Finalmente, Napoleón Bonaparte enseñó a todo líder autoritario la esencia de la dictadura: la propaganda, una eficaz e inexorable policía secreta que formaba un Estado dentro del Estado, el empleo de dispositivos democráticos tales como el plebiscito para reunir apoyo popular del régimen, la burocratización estatal de instituciones críticas como la educación y la religión a fin de convertirlas en instrumentos de adoctrinamiento, y el valor de las aventuras foráneas para hacer tolerable la represión doméstica. Napoleón no originó ninguna de estas herramientas del autoritarismo; su contribución fue la de entretejerlas en instrumento del moderno Estado autoritario y demostrar cuán eficaz podía ser ese instrumento en su interior.

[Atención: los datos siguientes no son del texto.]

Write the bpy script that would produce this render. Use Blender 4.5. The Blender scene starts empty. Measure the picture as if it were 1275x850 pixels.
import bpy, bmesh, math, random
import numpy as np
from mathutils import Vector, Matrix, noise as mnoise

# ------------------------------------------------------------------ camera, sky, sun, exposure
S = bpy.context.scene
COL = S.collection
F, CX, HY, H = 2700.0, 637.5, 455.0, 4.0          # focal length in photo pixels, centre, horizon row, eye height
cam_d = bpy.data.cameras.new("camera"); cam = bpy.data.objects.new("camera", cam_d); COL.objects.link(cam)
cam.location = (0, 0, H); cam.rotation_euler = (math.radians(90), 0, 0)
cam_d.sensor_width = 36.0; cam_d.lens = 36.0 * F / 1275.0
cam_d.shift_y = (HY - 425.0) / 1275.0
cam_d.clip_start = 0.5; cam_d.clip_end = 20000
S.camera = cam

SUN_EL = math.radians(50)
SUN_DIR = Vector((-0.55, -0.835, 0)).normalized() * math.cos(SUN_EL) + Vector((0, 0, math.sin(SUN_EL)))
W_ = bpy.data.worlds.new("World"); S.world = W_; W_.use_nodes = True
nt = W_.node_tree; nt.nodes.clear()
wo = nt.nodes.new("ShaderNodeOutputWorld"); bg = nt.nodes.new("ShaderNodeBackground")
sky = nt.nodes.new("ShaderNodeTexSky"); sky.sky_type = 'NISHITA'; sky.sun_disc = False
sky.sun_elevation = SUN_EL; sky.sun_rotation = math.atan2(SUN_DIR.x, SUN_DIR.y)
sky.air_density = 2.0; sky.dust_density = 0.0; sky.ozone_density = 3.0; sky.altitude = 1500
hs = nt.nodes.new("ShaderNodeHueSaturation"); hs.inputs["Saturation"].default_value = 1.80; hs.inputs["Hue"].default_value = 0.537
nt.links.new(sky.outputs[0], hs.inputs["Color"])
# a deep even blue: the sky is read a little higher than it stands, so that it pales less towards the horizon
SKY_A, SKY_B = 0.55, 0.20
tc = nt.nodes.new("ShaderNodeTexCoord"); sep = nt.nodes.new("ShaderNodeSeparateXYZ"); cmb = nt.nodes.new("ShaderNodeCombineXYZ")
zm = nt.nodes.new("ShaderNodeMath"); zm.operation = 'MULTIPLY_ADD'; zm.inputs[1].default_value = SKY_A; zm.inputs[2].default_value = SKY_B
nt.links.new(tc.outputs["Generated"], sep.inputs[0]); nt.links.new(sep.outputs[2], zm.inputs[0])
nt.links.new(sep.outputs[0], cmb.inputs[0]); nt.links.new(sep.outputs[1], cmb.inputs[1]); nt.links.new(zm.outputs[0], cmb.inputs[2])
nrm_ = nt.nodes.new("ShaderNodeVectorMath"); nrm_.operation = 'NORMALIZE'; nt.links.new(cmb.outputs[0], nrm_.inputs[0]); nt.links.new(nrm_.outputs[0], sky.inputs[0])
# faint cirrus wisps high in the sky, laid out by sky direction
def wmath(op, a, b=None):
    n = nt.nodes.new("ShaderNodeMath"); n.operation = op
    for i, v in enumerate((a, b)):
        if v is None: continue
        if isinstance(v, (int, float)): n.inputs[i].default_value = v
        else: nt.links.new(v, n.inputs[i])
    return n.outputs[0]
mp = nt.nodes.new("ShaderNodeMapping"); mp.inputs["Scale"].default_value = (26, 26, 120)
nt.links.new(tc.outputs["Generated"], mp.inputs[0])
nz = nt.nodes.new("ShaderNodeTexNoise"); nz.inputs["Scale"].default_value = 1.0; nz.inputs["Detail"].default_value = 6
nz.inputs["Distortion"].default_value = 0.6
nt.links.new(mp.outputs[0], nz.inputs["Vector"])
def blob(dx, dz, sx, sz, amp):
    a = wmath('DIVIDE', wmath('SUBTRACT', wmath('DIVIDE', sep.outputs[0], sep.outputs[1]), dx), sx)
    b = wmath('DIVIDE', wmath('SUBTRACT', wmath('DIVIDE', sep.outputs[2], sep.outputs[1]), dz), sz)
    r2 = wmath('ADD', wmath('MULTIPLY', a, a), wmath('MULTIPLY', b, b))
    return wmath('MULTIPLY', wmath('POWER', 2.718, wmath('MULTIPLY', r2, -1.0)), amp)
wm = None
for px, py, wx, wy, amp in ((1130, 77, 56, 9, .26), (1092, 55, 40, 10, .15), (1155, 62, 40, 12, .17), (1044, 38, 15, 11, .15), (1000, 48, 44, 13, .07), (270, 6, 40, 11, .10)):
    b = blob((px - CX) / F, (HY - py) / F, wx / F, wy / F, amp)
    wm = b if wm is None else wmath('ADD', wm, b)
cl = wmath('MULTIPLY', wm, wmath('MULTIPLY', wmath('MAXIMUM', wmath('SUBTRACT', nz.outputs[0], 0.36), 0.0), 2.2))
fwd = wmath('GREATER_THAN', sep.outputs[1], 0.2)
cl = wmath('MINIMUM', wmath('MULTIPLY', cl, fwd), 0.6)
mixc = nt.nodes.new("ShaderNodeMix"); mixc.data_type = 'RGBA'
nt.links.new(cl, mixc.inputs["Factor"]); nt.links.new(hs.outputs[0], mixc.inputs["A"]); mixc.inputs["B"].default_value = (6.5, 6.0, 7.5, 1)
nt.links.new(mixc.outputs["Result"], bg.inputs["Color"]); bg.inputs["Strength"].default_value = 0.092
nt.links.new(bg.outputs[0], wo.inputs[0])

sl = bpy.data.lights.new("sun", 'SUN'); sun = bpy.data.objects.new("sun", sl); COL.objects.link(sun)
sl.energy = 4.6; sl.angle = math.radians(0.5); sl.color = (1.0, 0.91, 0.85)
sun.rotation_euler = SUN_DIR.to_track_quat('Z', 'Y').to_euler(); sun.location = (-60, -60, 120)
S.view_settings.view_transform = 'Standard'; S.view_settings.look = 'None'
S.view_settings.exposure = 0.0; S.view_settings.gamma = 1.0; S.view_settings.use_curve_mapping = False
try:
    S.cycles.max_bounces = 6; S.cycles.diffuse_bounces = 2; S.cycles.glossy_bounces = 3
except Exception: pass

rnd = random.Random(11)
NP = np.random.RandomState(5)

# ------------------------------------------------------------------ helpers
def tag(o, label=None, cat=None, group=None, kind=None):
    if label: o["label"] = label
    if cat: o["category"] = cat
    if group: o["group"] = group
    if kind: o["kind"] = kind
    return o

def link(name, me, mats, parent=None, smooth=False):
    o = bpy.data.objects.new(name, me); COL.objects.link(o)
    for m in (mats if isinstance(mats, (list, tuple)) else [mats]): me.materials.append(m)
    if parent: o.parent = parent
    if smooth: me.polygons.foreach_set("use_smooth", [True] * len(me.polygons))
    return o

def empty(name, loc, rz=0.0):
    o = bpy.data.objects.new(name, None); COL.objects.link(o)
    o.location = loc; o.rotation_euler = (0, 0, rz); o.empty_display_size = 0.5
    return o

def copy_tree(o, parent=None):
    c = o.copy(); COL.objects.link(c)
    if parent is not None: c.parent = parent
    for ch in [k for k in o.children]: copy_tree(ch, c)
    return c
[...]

La última palabra la tiene Napoleón Bonaparte. En 1813 resumía para Metternich sus comienzos y el final que quería para sí en tanto soberano. Perfectamente consciente de cuán incierto era su futuro, y de cuán delgado era su asimiento en la lealtad de su pueblo, le dijo a Metternich: «Sabré cómo morir, pero nunca ceder una pulgada de territorio. Vuestros soberanos, que nacieron en el trono, pueden ser veinte veces vencidos y todavía regresar a sus capitales. Yo no puedo. Porque yo llegué al poder a través del campamento».